On the other hand, exhibits are only fully realized when they are being used. So museum operations and organizational culture, from staffing to risk tolerance, are a necessary part of the exhibit design conversation. In that model, although the physical space of the museum is a design problem, educational questions are at the center of any solution.
Yet the traditional organizational chart for a children’s museum distinguishes between exhibits (the physical environment) and education (strategies for delivering on visitor outcome goals). Recently, we have seen a surge in Visitor Experience Departments that create an umbrella, bringing design and learning together into a single conversation. We wondered how many Visitor Experience departments there are in children’s museums, and whether the balance has tipped in favor of this new model.
From the data we collected, it looks like the traditional chart in which an Education and an Exhibit Department work side-by-side is still the most common. 33 Museums in our survey have both of these departments. In comparison, only 26 museums in our survey have Visitor Experience departments.
Moreover, it appears that some museums have kept their Education and Exhibit departments while adding a Visitor Experience department.
Retaining Education and Exhibits under Visitor Experiences seems to contradict this approach, and suggests that those two departments are still both delivering discrete services to the museum’s audience. I am curious how that structure functions, and why it was selected in those cases. What role does the Visitor Experience department play when Education and Exhibits both continue to exist as well? And to what extent do the Exhibit and Education departments in fact merge their efforts into a single visitor experience?

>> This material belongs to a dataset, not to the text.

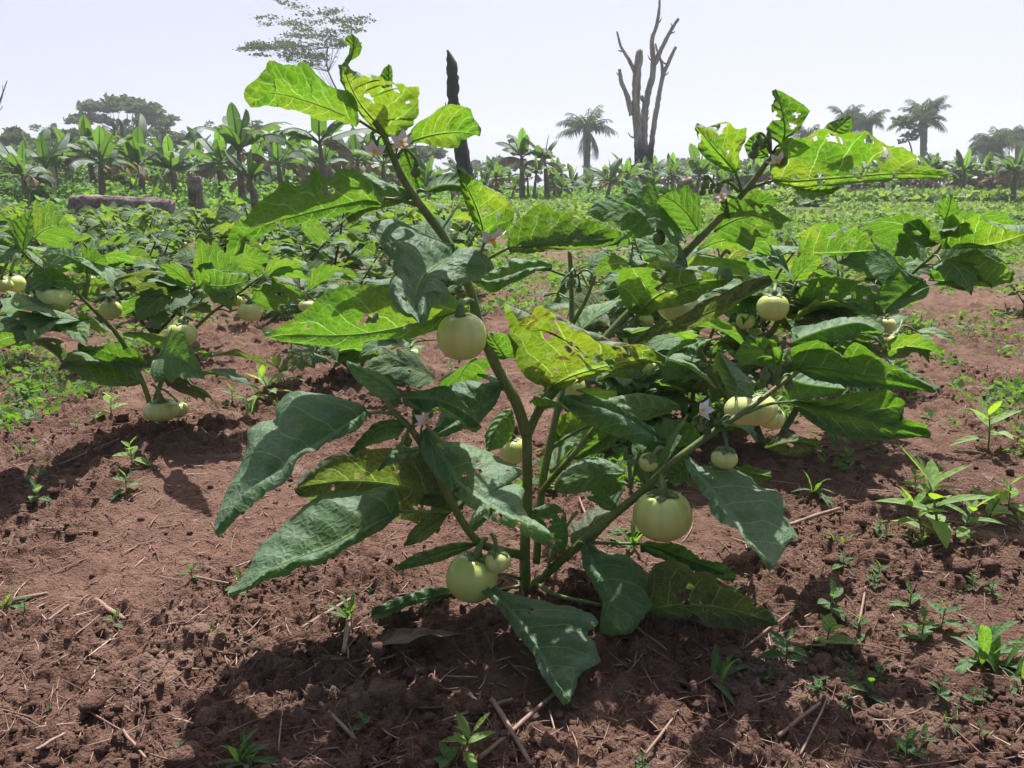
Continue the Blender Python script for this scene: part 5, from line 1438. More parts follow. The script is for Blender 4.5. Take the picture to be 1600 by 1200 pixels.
for i, (x, y, w, lab) in enumerate([(770, 262, 40, 'low blue-green trees beyond the plantation right of the charred pole'), (1075, 262, 60, 'low hazy trees beyond the plantation right of the dead tree'), (1180, 258, 40, 'low hazy tree behind the leaves of the right branch'), (1290, 250, 34, 'low hazy tree under the paired palms')]):
    tree('low_tree', lab, 'tree', 90, [(x, 300), (x, y + 8)], [(x, y, w, 5, 900), (x + w * .4, y - 4, w * .5, 5, 400)], .6, 30 + i, grp='low trees on the skyline')
tree('bare_tree', 'bare twigs of a tree cut by the left edge of the picture', 'tree', 30, [(-14, 300), (-12, 210), (-6, 170)], [(2, 150, 8, 12, 10)], .05, 21, r0=.05, bark='bark_pale')
mb = MB()
tw = P(-12, 210, 30)
for pts, r in [([(-10, 200), (-2, 165), (11, 126)], [.05, .015]), ([(-12, 190), (0, 172), (5, 165)], [.03, .01]), ([(-3, 165), (4, 150), (4, 132)], [.02, .008])]:
    tube(mb, [P(x, y, 30) for x, y in pts], r, 5)
bare = [o for o in bpy.data.objects if o.get('label', '').startswith('bare twigs')][0]
mb.build('limbs', M['bark_pale'], bare)
# broken snag in front of the umbrella tree
mb = MB()
tube(mb, [P(187, 330, 40), P(187, 270, 40), P(184, 225, 40), P(178, 190, 40)], [.22, .2, .13, .10], 8, knobs=.2, rng=np.random.default_rng(1))
tube(mb, [P(189, 260, 40), P(192, 215, 40), P(189, 188, 40)], [.13, .12, .09], 8, knobs=.2, rng=np.random.default_rng(2))
tube(mb, [P(192, 250, 40), P(200, 232, 40), P(205, 210, 40)], [.08, .05, .02], 6)
g = P(187, 330, 40)
tag(mb.build('dead_snag', M['bark_dark'], None, (g[0], 40, 0)), 'forked broken snag standing in front of the umbrella shaped tree', 'dead tree')


# ---------------------------------------------------------------- palms
def palm(px, Y, ycrown, rpx, label, seed, nf=24, ragged=.2, r0=.22, dead=0, lean=0, bend=1.5, emin=-15, grp='palms on the skyline'):
    rs = np.random.default_rng(seed)
    g = P(px, 300, Y); root = empty('palm_tree', (g[0], Y, 0)); tag(root, label, 'palm tree', grp)
    c = P(px + lean, ycrown, Y)
    tb = MB(); tube(tb, [np.array((g[0], Y, -.2)), (np.array((g[0], Y, 0)) + c) / 2, c], [r0 * 1.2, r0, r0 * 1.15], 9, knobs=.18, rng=rs, n=24)
    tb.build('trunk', M['bark_dark'], root)
    Rm = rpx * Y / FPX
    for k in range(nf + dead):
        isd = k >= nf
        fb = MB()
        az = rs.random() * 6.283; el = R(-50) if isd else R(emin + (70 - emin) * rs.random()); L = Rm * (.85 + .3 * rs.random()) * (1.15 - .2 * abs(math.sin(el)))
        p = c.copy(); e = el; pts = []; dirs = []
        for i in range(15):
            dr = np.array((math.cos(az) * math.cos(e), math.sin(az) * math.cos(e), math.sin(e)))
            pts.append(p.copy()); dirs.append(dr); p = p + dr * L / 14; e -= (bend + ragged) / 14 * (i / 7)
        tube(fb, pts, [.05, .015], 4, n=12, caps=False)
        side = np.array((-math.sin(az), math.cos(az), 0))
        V = []; F = []; kk = 0
        for i in range(2, 15):
            for rep in range(2):
                for sgn in (-1, 1):
                    if rs.random() < ragged * .6: continue
                    ll = L * .30 * math.sin(math.pi * (.15 + .8 * i / 15)) * (.7 + .5 * rs.random())
                    o = sgn * side * .75 + dirs[i] * .55 + np.array((0, 0, -.45 - .5 * rs.random()))
                    o /= np.linalg.norm(o); b = pts[i] + dirs[i] * rep * L / 28
                    wv = dirs[i] * ll * .075
                    V += [b - wv * .6, b + o * ll * .5 - wv, b + o * ll - np.array((0, 0, .1 * ll)), b + o * ll * .5 + wv]
                    F.append((kk, kk + 1, kk + 2, kk + 3)); kk += 4
        A = np.tile(np.array([(0, 0), (.5, -.5), (1, 0), (.5, .5)], float), (len(F), 1))
        if F: fb.add(V, F, a=A, b=A * .1)
        fb.build('dead_frond' if isd else 'frond', M['banana_dead'] if isd else M['palm_leaf'], root)
    return root


palm(917, 55, 200, 44, 'ragged oil palm with parted crown left of the tall dead tree', 1, 20, .45, .24, 7, 0, .75, -5)
palm(1443, 62, 184, 42, 'palm with a lush drooping crown on a clear dark trunk, right of centre skyline', 2, 28, .15, .24, 0, 0, 1.1, -10)
palm(1322, 66, 188, 34, 'left one of the paired palms rising behind the big upper right leaf', 3, 24, .2, .24)
palm(1358, 64, 192, 32, 'right one of the paired palms behind the big upper right leaf', 4, 24, .2, .24)
palm(1560, 60, 228, 44, 'broad low palm near the right edge of the picture', 5, 28, .15, .28)
palm(1592, 64, 218, 34, 'palm cut by the right edge of the picture', 6, 24, .15, .26)
palm(1262, 72, 212, 26, 'small palm left of the paired palms, half hidden by leaves', 7, 20, .2, .2)
palm(298, 48, 225, 34, 'shaggy young palm behind the banana plants at the left', 8, 26, .2, .2)
palm(262, 50, 205, 22, 'slim leaning palm just right of the umbrella shaped tree', 9, 14, .4, .14, 0, -6)
tree('broadleaf_tree', 'small sparse tree leaning against the lush palm', 'tree', 61, [(1425, 300), (1425, 240), (1418, 215)], [(1410, 192, 16, 8, 220), (1425, 205, 14, 8, 160), (1418, 225, 12, 8, 80)], .4, 22, r0=.1)

# ---------------------------------------------------------------- burnt pole, dead tree, log, stump
def charmat(name, zc, zr, c1=(.16, .105, .08), c2=(.36, .29, .26)):
    m = NT(name); g = m.coord(); sep = m.n('ShaderNodeSeparateXYZ'); m.l(g, sep.inputs[0])
    mp = m.n('ShaderNodeMapping'); mp.inputs['Scale'].default_value = (1, 1, .15); m.l(g, mp.inputs[0])
    n1 = m.noise(mp.outputs[0], 7, 5, .65)
    base = m.mix(m.map(n1, .35, .65, 0, 1), c1, c2)
    z = m.math('ADD', sep.outputs[2], m.math('MULTIPLY', m.noise(mp.outputs[0], 3, 3), 1.2))
    ch = m.map(z, zc, zc + zr, 1, 0)
    c = m.mix(ch, base, (.012, .011, .011))
    return m.end(m.prin(c, .8, m.bump(m.noise(mp.outputs[0], 16, 6, .7), 1.0, .06)))


mb = MB(); rk = np.random.default_rng(4)
tube(mb, [P(742, 345, 20), P(735, 300, 20), P(727, 268, 20), P(717, 215, 20), P(709, 165, 20), P(707, 120, 20), P(705, 98, 20), P(699, 78, 20)],
     [.24, .22, .19, .15, .145, .135, .125, .02], 9, knobs=.5, rng=rk, n=40)
tube(mb, [P(700, 190, 20), P(697, 170, 20), P(696, 160, 20)], [.02, .012], 5)
g = P(738, 340, 20)
tag(mb.build('charred_pole', charmat('charcoal', 30, 1), None, (g[0], 20, 0)), 'black charred tree pole with pointed tip leaning left, between the upper leaves', 'burnt tree')

Yd = 34
root = empty('dead_tree', (P(1002, 300, Yd)[0], Yd, 0)); tag(root, 'tall leafless dead tree with several broken grey-brown limbs, burnt black at its foot', 'dead tree')
dm = charmat('dead_wood', 2.5, .7, (.22, .16, .13), (.50, .44, .41))
mpx = Yd / FPX
def dt(name, pts, r, s=1, dY=0):
    mb = MB(); tube(mb, [P(x, y, Yd + dY) for x, y in pts], [q_ * mpx * .82 for q_ in r], 10, knobs=.34, rng=np.random.default_rng(s), n=len(pts) * 7); mb.build(name, dm, root)
dt('trunk', [(1000, 330), (1000, 290), (999, 240), (997, 215), (994, 170), (995, 120), (1000, 78)], [12, 10, 9, 8, 7.5, 7.5, 6.5], 1)
dt('trunk', [(1006, 330), (1007, 250), (1006, 205), (1009, 162), (1019, 120), (1021, 100), (1019, 62), (1026, 40), (1030, 14), (1031, -6)], [10, 8, 7, 6.5, 5.5, 5, 3.8, 3.2, 2.4, 1.8], 2, .15)
dt('limb', [(1001, 150), (1007, 158), (1010, 165)], [4, 5], 9, .1)
dt('limb', [(988, 180), (980, 150), (971, 128), (968, 108)], [6, 4.5, 4, 3], 3)
dt('limb', [(992, 112), (982, 92), (970, 72), (964, 49)], [4, 3, 2.2, 1.6], 4)
dt('limb', [(1023, 100), (1034, 75), (1048, 48), (1060, 29)], [5, 4, 3.4, 2.6], 5, .15)
dt('limb', [(1020, 208), (1027, 165), (1035, 122), (1044, 98), (1056, 73)], [5, 4.5, 4, 3.6, 2.8], 6, .25)
dt('limb', [(1035, 122), (1034, 100), (1027, 80), (1024, 68)], [3.5, 2.5, 2, 1.5], 7, .25)
dt('limb', [(1012, 300), (1016, 245), (1020, 208)], [6, 5.5, 5], 8, .25)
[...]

Another question that we asked was whether children’s museums have Collections Management departments. Some children’s museums are collecting institutions –think of the Brooklyn Children’s Museum, Boston Children’s Museum, and Please Touch, for example. Nonetheless I was surprised to see that 7 of the museums in our survey have Collections Management departments. This is a small number, but larger than I expected. It suggests that collecting may be more widespread than I realized, and that it is not limited to larger, older institutions.